The success of the Canada Winter Games showed to young women—many of whom had been herded into ringette at an early age—that they could be an active part of Canada’s national game. The local minor hockey association helped to set the necessary conditions for the growth of the female sport by giving female players a magnanimous reception. The Pictou County Minor Hockey Association opened its league to the female teams in 1991 and even banned body-checking from male-female games at the bantam level to help the Games’ team train under the nointentional bodychecking rule, which governed female hockey. Consistent ice times have ensured the league’s continuation.

The revival of the female game in Nova Scotia has also attracted hockey scouts from American universities. Some of the province’s better players have been enticed south with lucrative scholarships. Other talented players have gone west to attend Concordia University’s exceptional hockey program or have moved on to the high-performance female hockey program at Calgary’s Olympic Oval. The better players who do not leave the province generally compete on boys’ teams. In Halifax, for instance, girls have been permitted to play on boys’ teams since 1973 and many prefer the male teams to which superior coaches traditionally have been drawn.

A persistent barrier to the female sport’s expansion, however, remains the indifference of the Nova Scotia Minor Hockey Council, particularly with regard to ice time for girls. As Gary Smiley, the representative of female hockey since 1992, puts it, “They support it where it is but haven’t done anything to promote it. Their attitude is, ‘You deal with it.’”18 Although the council has officially backed integrated hockey province-wide since 1984, it has done nothing to reach girls who may want to play but do not realize they can join the boys’ leagues, Of the total sixteen-thousand registered minor players in the province, one thousand are girls. Sixty percent of these girls play on the girls’ teams that have been formed since 1991.

The passive resistance to female participation in minor hockey is particularly pronounced in the Halifax-Dartmouth-Bedford area, a ringette stronghold in Nova Scotia. While female hockey has spread southwest down and across the province from Cape Breton to Shelburne, it has completely bypassed the metro area. The metro area’s hockey association, the Sackville Minor Hockey and Ringette Association, automatically guides girls who approach the league into ringette. As a result, not one minor female team exists in the urban centre. When Smiley expressed his concern over the lack of opportunity local girls have to play hockey, association representatives responded that they did not want to sap ringette. “It was just an excuse and a pretty lame one,” says Smiley, whose daughters play hockey. “I said we’re in this for hockey, let ringette look after themselves.”19

Of all the Atlantic provinces, Newfoundland, a province beleaguered by economic depression and isolating winters, has experienced the greatest difficulty in fostering the growth of female hockey. Its senior team has not competed in the national championship for eight years, mainly due to inadequate ice time. In 1988 its league consisted of five teams. But by 1991 the number of teams had dwindled to three as practices and games were pushed later and later into the evenings to accommodate men’s teams. The prohibitive costs of flights—it costs more than $10,000 to fly a team of twenty to another Atlantic province—has meant that female players cannot compete outside the province. Travelling between cities on the island itself is problematic: a ten-hour drive separates the two largest centres of St. John’s and Corner Brook.

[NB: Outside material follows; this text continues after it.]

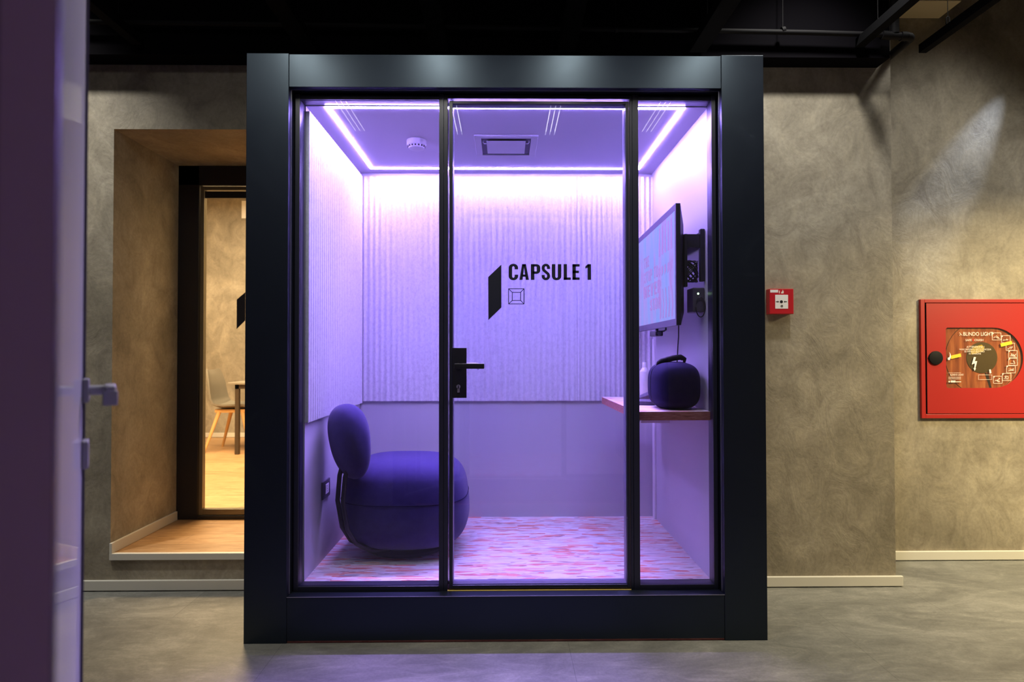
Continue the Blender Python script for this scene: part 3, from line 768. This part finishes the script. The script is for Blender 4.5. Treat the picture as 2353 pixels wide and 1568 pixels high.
for k in range(5):
    y = 0.32 - k * 0.062
    Z.prism([(y, 0.045), (y + 0.020, 0.045), (y + 0.005, 0.11), (y + 0.020, 0.19), (y + 0.008, 0.19), (y - 0.012, 0.11)], tvm, 0, 0.0004)
    Z.prism([(y, 0.36), (y + 0.030, 0.36), (y + 0.026, 0.50), (y + 0.004, 0.50)], tvm, 0, 0.0004)
    Z.prism([(y + 0.002, 0.270), (y + 0.035, 0.255), (y + 0.033, 0.300), (y + 0.006, 0.305)], tvm, 0, 0.0004)
Z.build('slide_stripes', M['pink_light'], scr)

tb = thing('tv_wall_bracket', 'black steel wall bracket behind the television with bundled cables', 'bracket', (0.877, 0.3, 1.5))
B = MB().box(-0.022, -0.001, -0.13, -0.10, 0.045, 0.285, 0.004).box(-0.022, -0.001, 0.45, 0.48, 0.045, 0.285, 0.004)
B.box(-0.018, -0.001, -0.11, 0.46, 0.235, 0.275, 0.003)
B.build('wall_plate', M['black'], tb)
MB().box(-0.094, -0.018, 0.45, 0.458, 0.20, 0.262, 0.002).build('arm', M['black'], tb)
B = MB().box(-0.094, -0.018, -0.120, -0.112, 0.20, 0.262, 0.002)
B.box(-0.094, -0.080, -0.125, -0.095, 0.02, 0.262, 0.002)
B.build('arm', M['black'], tb)
cb = MB(); random.seed(3)
for k in range(7):
    pts = []; ph = random.random() * 6
    for i in range(30):
        t = i / 29 * 2 * math.pi * 1.1
        pts.append((-0.052 + 0.030 * math.sin(t * 1.5 + ph), -0.085 + 0.012 * math.cos(t + ph), 0.095 + 0.048 * math.cos(t + 0.4 * k)))
    cb.tube(pts, 0.0035, 6)
cb.build('cable_bundle', M['black'], tb)
pa = thing('power_adapter', 'black power brick with a small green light below the television bracket', 'power adapter', (0.850, 0.20, 1.405))
MB().box(-0.028, 0.0255, -0.02, 0.075, 0.0, 0.112, 0.004).build('housing', M['bezel'], pa)
M['green_led'] = plain('green_indicator', (0.3, 0.6, 0.3), 0.4, emit=(0.6, 1.0, 0.5), es=6.0)
MB().lathe([(0.0042, 0.0), (0.0042, -0.0015)], (-0.004, -0.0199, 0.084), 'y', 14).build('indicator_light', M['green_led'], pa)
pts = []
for i in range(24):
    t = i / 23
    a = math.radians(150 - 330 * t)
    pts.append((0.004 + 0.020 * math.cos(a), -0.024 - 0.008 * math.sin(math.pi * t), 0.022 + 0.045 * math.sin(a)))
MB().tube(pts, 0.0024, 8).build('power_lead', M['black'], pa)

wc = thing('webcam', 'small black camera hanging under the television screen', 'camera', (0.748, 0.60, 1.322))
MB().box(-0.010, 0.030, -0.055, 0.075, -0.018, 0.010, 0.006, 3).build('body', M['black'], wc)
MB().lathe([(0.0105, 0.0), (0.0105, -0.005), (0.006, -0.006)], (0.010, -0.0548, -0.004), 'y', 20).build('lens', M['bezel'], wc)
MB().box(0.004, 0.016, -0.010, 0.010, 0.009, 0.0225).build('mount', M['black'], wc)
MB().tube([(0.020, -0.03, 0.006), (0.034, -0.06, 0.008), (0.036, -0.085, 0.014), (0.034, -0.09, 0.030)], 0.004, 8).build('plug', M['black'], wc)
pts = [(0.834, 0.46, 1.42), (0.834, 0.46, 1.36), (0.833, 0.46, 1.30), (0.829, 0.46, 1.25), (0.826, 0.46, 1.19), (0.825, 0.465, 1.12), (0.826, 0.475, 1.04), (0.826, 0.48, 0.962)]
sm_ = []
for i in range(len(pts) - 1):
    for t in (0, .25, .5, .75): sm_.append(tuple(pts[i][k] * (1 - t) + pts[i + 1][k] * t for k in range(3)))
tag(MB().tube(sm_ + [pts[-1]], 0.0030, 8).build('cable', M['black']), 'thin black cable hanging from the television to the desk', 'cable')

cs = thing('carry_case', 'dark rounded zip-up carry case on the booth desk', 'case', (0.757, 0.28, 0.9583))
bd = superell((0, 0, 0.1085), (0.107, 0.142, 0.1085), 0.50, 0.48, 56, 40, None, lambda p: Vector((p.x * (1.0 if p.y < 0 else 1.0 - 0.0), p.y, p.z)))
# profile is roundest seen from the front: swap axes so the squarish plan faces the camera
def case_body():
    s = lambda v, e: math.copysign(abs(v) ** e, v)
    vs = []; nu, nv = 64, 36
    for j in range(nv + 1):
        ph = -math.pi / 2 + math.pi * j / nv
        for i in range(nu):
            th = 2 * math.pi * i / nu
            cr = abs(math.cos(ph)) ** 0.42
            vs.append((0.107 * cr * s(math.cos(th), 0.62), 0.142 * s(math.sin(ph), 0.72), 0.1085 + 0.1085 * cr * s(math.sin(th), 0.60)))
    fs = [(j * nu + i, j * nu + (i + 1) % nu, (j + 1) * nu + (i + 1) % nu, (j + 1) * nu + i) for j in range(nv) for i in range(nu)]
    m = MB(); m.add(vs, fs, True); return m
case_body().build('shell', M['case_fabric'], cs)
def ring_at(y, grow, r):
    s = lambda v, e: math.copysign(abs(v) ** e, v)
    ph = math.asin((abs(y) / 0.142) ** (1 / 0.72)); cr = abs(math.cos(ph)) ** 0.42 * grow
    pts = []
    for i in range(81):
        th = 2 * math.pi * i / 80
        pts.append((0.107 * cr * s(math.cos(th), 0.62), y, 0.1085 + 0.1085 * cr * s(math.sin(th), 0.60)))
    return MB().tube(pts, r, 8, False)
ring_at(0.0, 1.0, 0.0022).build('zip', M['black'], cs)
hp = [(-0.075, 0.0, 0.196), (-0.070, 0.0, 0.212), (-0.055, 0.0, 0.222), (0.0, 0.0, 0.236), (0.035, 0.0, 0.240), (0.055, 0.0, 0.230), (0.052, 0.0, 0.216)]
sm_ = []
for i in range(len(hp) - 1):
    for t in (0, .5): sm_.append(tuple(hp[i][k] * (1 - t) + hp[i + 1][k] * t for k in range(3)))
sm_.append(hp[-1])
MB().tube(sm_, [0.006, 0.008, 0.010, 0.0125, 0.0135, 0.014, 0.014, 0.014, 0.0135, 0.012, 0.010, 0.007, 0.006], 10).build('carry_handle', M['soft_black'], cs)
MB().tube([(-0.078, -0.004, 0.190), (-0.092, -0.008, 0.176)], 0.0035, 8).build('zip_pull', M['steel'], cs)

bo = thing('spray_bottle', 'white plastic bottle standing behind the carry case', 'bottle', (0.762, 0.905, 0.9583))
MB().lathe([(0.0255, 0.0), (0.027, 0.003), (0.027, 0.150), (0.026, 0.156), (0.013, 0.176)], (0, 0, 0), 'z', 32).build('body', M['bottle'], bo)
MB().lathe([(0.0128, 0.176), (0.0128, 0.203), (0.0115, 0.205)], (0, 0, 0), 'z', 28).build('cap', M['white_plastic'], bo)
hb = thing('set_top_box', 'flat dark electronic box with a tiny blue light on the desk', 'electronics', (0.645, 0.50, 0.9583), math.radians(-14))
MB().box(-0.075, 0.075, -0.075, 0.08, 0.0, 0.022, 0.003).build('housing', M['bezel'], hb)
M['blue_led'] = plain('blue_indicator', (0.2, 0.4, 0.6), 0.4, emit=(0.25, 0.7, 1.0), es=9.0)
MB().lathe([(0.0028, 0.0), (0.0028, 0.0012)], (-0.030, 0.03, 0.0216), 'z', 12).build('indicator_light', M['blue_led'], hb)
gc = MB()
n = 14; vs = []
for i in range(n + 1):
    for j in range(n + 1):
        u, v_ = i / n, j / n
        x = -0.055 + 0.13 * u; y = -0.03 + 0.09 * v_
        hgt = 0.088 * (u ** 1.3) * (0.85 + 0.15 * math.sin(5 * v_ + 3 * u)) * math.sin(math.pi * min(1, 0.15 + v_ * 0.85)) + 0.012
        vs.append((x, y, hgt))
for i in range(n + 1):
    for j in range(n + 1): vs.append((vs[i * (n + 1) + j][0], vs[i * (n + 1) + j][1], 0.0))
fs = []; K_ = (n + 1) ** 2
for i in range(n):
    for j in range(n):
        a = i * (n + 1) + j; fs.append((a, a + 1, a + n + 2, a + n + 1)); fs.append((K_ + a, K_ + a + n + 1, K_ + a + n + 2, K_ + a + 1))
for i in range(n):
    a = i; fs.append((a, K_ + a, K_ + a + 1, a + 1)); a = n * (n + 1) + i; fs.append((a, a + 1, K_ + a + 1, K_ + a))
    a = i * (n + 1); c_ = a + n + 1; fs.append((a, c_, K_ + c_, K_ + a)); a += n; c_ = a + n + 1; fs.append((a, K_ + a, K_ + c_, c_))
gc.add(vs, fs, True)
tag(gc.build('cloth_pouch', M['cloth_and_recess_grey'], None, loc=(0.700, 0.70, 0.9583)), 'crumpled grey cloth pouch between the case and the bottle', 'pouch')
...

Because senior teams have not fared well, Georgina Short, Newfoundland’s female hockey representative since 1991 and its highest qualified female coach, has directed most of her energy into the minor level. Since 1995 Short has received no financing for girls’ hockey from the Newfoundland Amateur Hockey Association. Although the association has never restricted her efforts to include girls in its leagues—boys’ minor teams in the province have been open to girls since 1970—forming girls’ teams has proven problematic. Fifty-one local hockey associations dot the island, but distances between communities can be offputting to a girl whose only all-female option is a two-hour drive away. For the girls who were selected for the Canada Winter Games team, distance proved to be even more of an issue. Some live in Gander, which is a four-hour drive from St. John’s; others live in Badger, a six-hour drive from the capital. The team’s talented goaltender, Bonnie Stagg, resides in Labrador and was fortunate enough to hitch a ride on an Armed Forces flight to try out for the team.

In 1995 approximately 400 girls played hockey in this province of 580,000, compared with almost 10,500 boys. Forty percent of the girls play on one of twelve female teams; four are senior teams and eight are junior ones. Interestingly, in 1995–96 the minor hockey association in St. John’s agreed to rid the female minor teams of the upper age limit of nineteen in order to ensure that women could continue playing at the convenient time scheduled for minor hockey. Georgina Short says that many of the fathers involved with the association now have daughters who want to play and at last comprehend the need for unique guidelines to protect female inclusion.

Compared with their Western neighbours, hockey enthusiasts struggling to gain opportunity for female players in the Atlantic region have endured a long and often discouraging battle. Not only have they had to contend with the adverse elements and the isolation that come with the geography of the region, they have also had to face indifference to the inclusion of girls. It is heartening that the number of players is now on the rise. But what is most meaningful is the undying belief in the need for sports equity. The legacy of female hockey has survived and been passed on to the present generation, but so, too, has the conviction that girls should and must be given the same chances in life as their brothers. In a region of small victories, these are not insignificant ones.

Nor are the victories of Quebec female hockey. While the number of Quebec players is still low in relation to the province’s population, female players’ talent and zest has had a pronounced influence on the sport nationally, propelling the level of play to new heights across the country. Women’s hockey organizers in Quebec have initiated a bold all-star program to nourish this talent, a program that those in other regions have not dared to request. With the Quebec Ice Hockey Federation at last supporting female inclusion, Quebec is pulling ahead of the game at the elite level. It not only supplies the national team with exceptional players, but it has also triumphed at the national championship since 1994. The lesson Ontario and the rest of Canada would do well to learn is that extraordinary things can be accomplished when women—athletes and organizers alike—demand as much from the game as they do from themselves.